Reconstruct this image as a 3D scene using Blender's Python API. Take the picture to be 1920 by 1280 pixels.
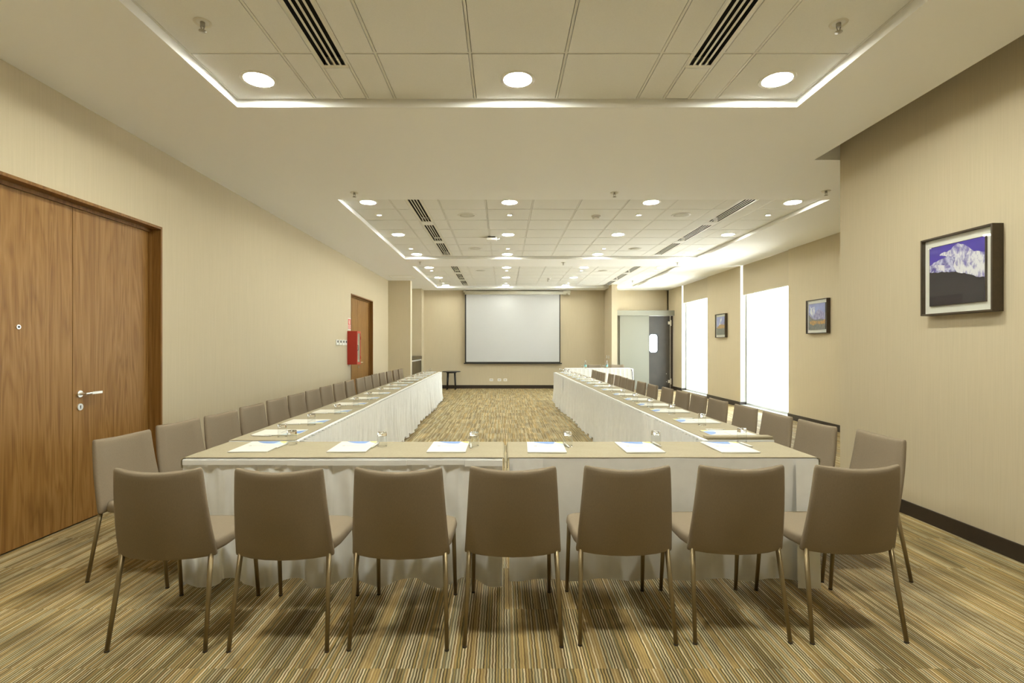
import bpy, bmesh, math, random
from math import sin, cos, pi, radians as R
from mathutils import Vector, Matrix

for o in list(bpy.data.objects):
    bpy.data.objects.remove(o, do_unlink=True)
sc = bpy.context.scene
col = sc.collection

# ------------------------------------------------------------------ camera
CAM_H = 1.36
cd = bpy.data.cameras.new('camera')
cd.sensor_width = 36.0
cd.lens = 36.0 * 957 / 1920
cd.shift_x = 17 / 1920
cd.shift_y = 9 / 1920
cd.clip_start = 0.05
cam = bpy.data.objects.new('camera', cd)
col.objects.link(cam)
cam.location = (0, 0, CAM_H)
cam.rotation_euler = (R(90), 0, 0)
sc.camera = cam

# ------------------------------------------------------------------ world, exposure
w = bpy.data.worlds.new('overcast_sky')
sc.world = w
w.use_nodes = True
wb = w.node_tree.nodes['Background']
wb.inputs[0].default_value = (0.82, 0.94, 1.0, 1)
wb.inputs[1].default_value = 11.0
sc.view_settings.view_transform = 'Standard'
sc.view_settings.look = 'None'
sc.view_settings.gamma = 1.0
sc.view_settings.use_curve_mapping = False
sc.view_settings.exposure = 0.15
LAMP_COL = (1.0, 1.01, 0.90)
LAMP = 118.0
LAMP_NEAR = 290.0          # near recess lamps raised above the others to brighten the front tables
SPOT = 40.0
sc.cycles.use_denoising = True
sc.cycles.sample_clamp_indirect = 40.0

# sun added behind the viewer, brightens the ceiling off the pavement, never enters directly
sl = bpy.data.lights.new('sun', 'SUN'); sl.energy = 70.0; sl.angle = R(0.5); sl.color = (1.0, 0.97, 0.92)
so_ = bpy.data.objects.new('sun', sl); col.objects.link(so_)
so_.rotation_euler = Vector((0.25, 1.0, -1.25)).to_track_quat('-Z', 'Y').to_euler()
# daylight sampling through the two windows (portals guide the sky's own light)
def portal(name, loc, sx, sy):
    l = bpy.data.lights.new(name, 'AREA')
    l.shape = 'RECTANGLE'; l.size = sx; l.size_y = sy
    l.cycles.is_portal = True
    o = bpy.data.objects.new(name, l); col.objects.link(o)
    o.location = loc
    o.rotation_euler = (0, R(90), 0)          # faces -X, into the room
portal('window_daylight', (5.47, 10.515, 1.6), 3.1, 1.95)
portal('window_daylight', (5.47, 14.295, 1.6), 3.1, 1.95)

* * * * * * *

= What is being asked =
Your task is to return the lines above, from the first one up to and including the line containing "col = sc.collection", minus any pictures.

= Exercise solution =
Reconstruct this image as a 3D scene using Blender's Python API. Take the picture to be 1920 by 1280 pixels.
import bpy, bmesh, math, random
from math import sin, cos, pi, radians as R
from mathutils import Vector, Matrix

for o in list(bpy.data.objects):
    bpy.data.objects.remove(o, do_unlink=True)
sc = bpy.context.scene
col = sc.collection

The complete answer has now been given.